When Norwich City held their open top bus parade on that memorable Bank Holiday Monday morning last year there was a running joke about how great it would be if we could all do it again in May 2020.

The Pink Un: Bradley Johnson sums up how we all felt at Wembley in 2015 Picture: Paul Chesterton/Focus Images LtdBradley Johnson sums up how we all felt at Wembley in 2015 Picture: Paul Chesterton/Focus Images Ltd (Image: ©Focus Images Limitedwww.focus-images.co.uk+447814 482222)

It was funny because we all knew how unlikely it was. To be able to park the bus in the city centre again the Canaries were going to have to either win the Premier League or end the season with another trophy. Perhaps that far off dream is still just about alive.

The Saturday and Sunday just gone should have been FA Cup semi-final weekend. As it stands, Norwich City are still officially in the cup, so it’s okay to fill some of these endless hours in isolation by day dreaming about what it would have been like to turn one end of Wembley yellow and green again.

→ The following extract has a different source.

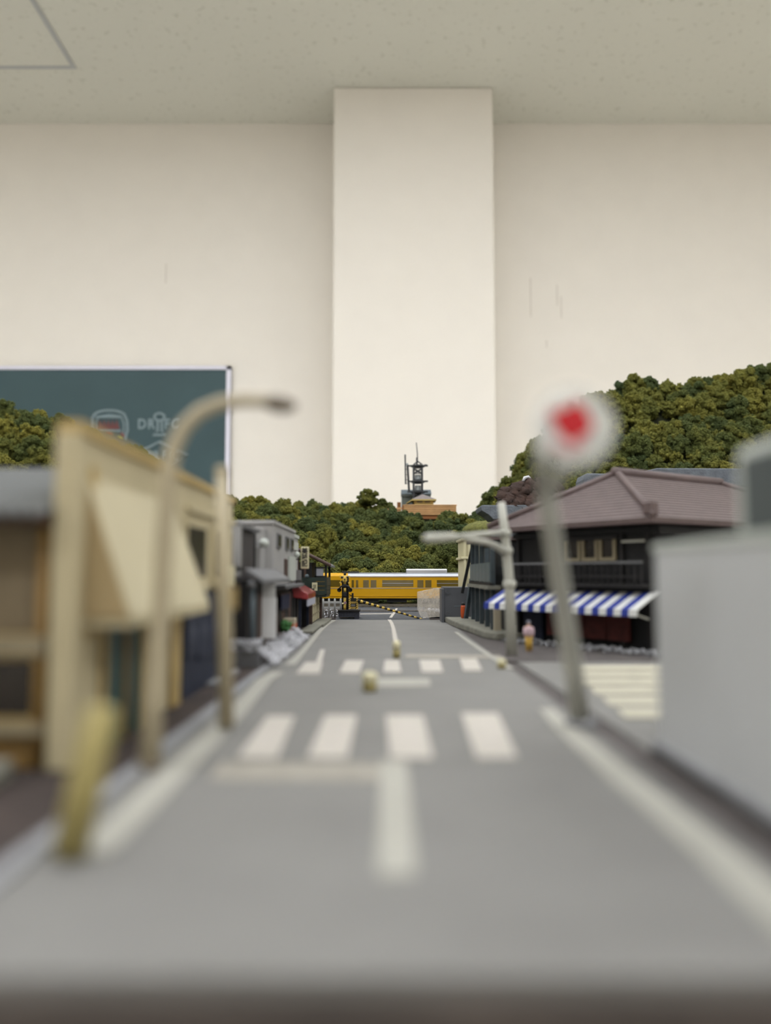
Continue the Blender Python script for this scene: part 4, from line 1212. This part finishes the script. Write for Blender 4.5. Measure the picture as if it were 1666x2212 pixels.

I know we still had the small matter of a quarter-final against Manchester United to play when the football season was rudely but correctly interrupted so you’ll have to accept the dramatic licence that Norwich City would have triumphed in a Carrow Road classic against United with Tim Krul’s water bottle helping him to make at least two saves in a penalty shoot-out in front of The Barclay. The benefit of not having any new matches to watch at the moment is that reality can’t get in the way and spoil fantasy football.

Returning to Wembley to commentate on the Canaries would have been wonderful. Perhaps it still will be. For all the old place’s shortcomings I suffer from a touch of Ossie Ardiles Syndrome in my knees whenever it gets mentioned. Younger readers might like to study the work of the classical composers Chas and Dave during this week’s home schooling and see if they can find a better rhyming couplet anywhere in pop music than ‘Wembley’ and ‘trembly’.

The romance of the stadium has always been enough for me to see beyond the fact that the ground is difficult to get to, takes even longer to get out of and, until a bit of money was spent on the surrounding areas in recent years, didn’t really offer much in terms of places to eat or drink nearby in order to enhance the match day experience after the breathtaking first glimpse from the end of Wembley Way.

No true Norfolk person has ever been to Wembley, or indeed any other big tourist attraction, without returning home bursting to ask the first person they see, “Do you how much they wanted for a cup of tea?”.

The Twin Towers and now the big arch have always had enough majesty for me. I was too young to go to the Milk Cup Final in 1985 and so hadn’t seen Norwich City play there until they beat Middlesbrough in 2015.

Not being part of the yellow and green army that day was both the best and the worst part of the experience. It was great because commentating on a City win there will always be a career highlight and it meant getting the perfect view of all those brightly-coloured Norwich fans. It did mean that I wasn’t able to share the day with my dad or brother who were in the crowd and had been with me on my first trip to Wembley in 1991.

On that occasion England drew 2-2 with Argentina in what I thought was a friendly, but having looked it up I know now was part of something called ‘The England Challenge Cup’ which also featured the Soviet Union. There’s another idea for home schooling. England threw away a 2-0 lead given to them by Gary Lineker and David Platt by conceding two terrible headed goals from corners. I found the highlights of what I recall as one of my most exciting formative football experiences on YouTube. It was an England team that included Geoff Thomas, David Batty and Mark Wright which underlines how the Wembley factor can be a very effective airbrush for the memory.

Until Norwich City stormed past Boro in 2015 the most impressive Wembley performance I’d ever seen was probably Blur at the nearby Arena in the late 1990s. You should have seen how much they wanted for a cup of tea in there.

Sign of the times

My son recently celebrated his second birthday. He is of course a Junior Canary and has been for two years. These are the sort of big life decisions that need to be taken early.

One of the benefits of belonging to the club has always been the birthday card. Each year you get a card from your favourite team with the player’s signatures printed inside.

It’s the sort of thing that would usually go up on the mantel piece or windowsill to add a lovely splash of yellow and green to proceedings.

With plenty of time on my hands this year I have been a little more forensic and have studied the autographs more closely than would usually be the case.

Traditionally, it is doctors who fill the stereotypical shortcut for having poor handwriting, but I think they might be off the hook. If GPs get a lasting tribute once the current tradition for clapping on our doorsteps for them and their NHS colleagues on Thursday evenings fades away it should be that we should stop laughing at their handwriting.

I am not sure I could have recognised any of the current Norwich City squad from their squiggles alone and without the names handily printed underneath. Adam Idah’s is just a zigzag while Josip Drmic seems to have written some form of Morse code.

We only have ourselves to blame for this drop in standards. It must be down to the arrival of the selfie. I don’t very often see players being troubled for their autographs now. A hefty book of signatures was an essential part of the young football fan’s kit when I first started going, now it’s all about who you can get to appear on your social media channels.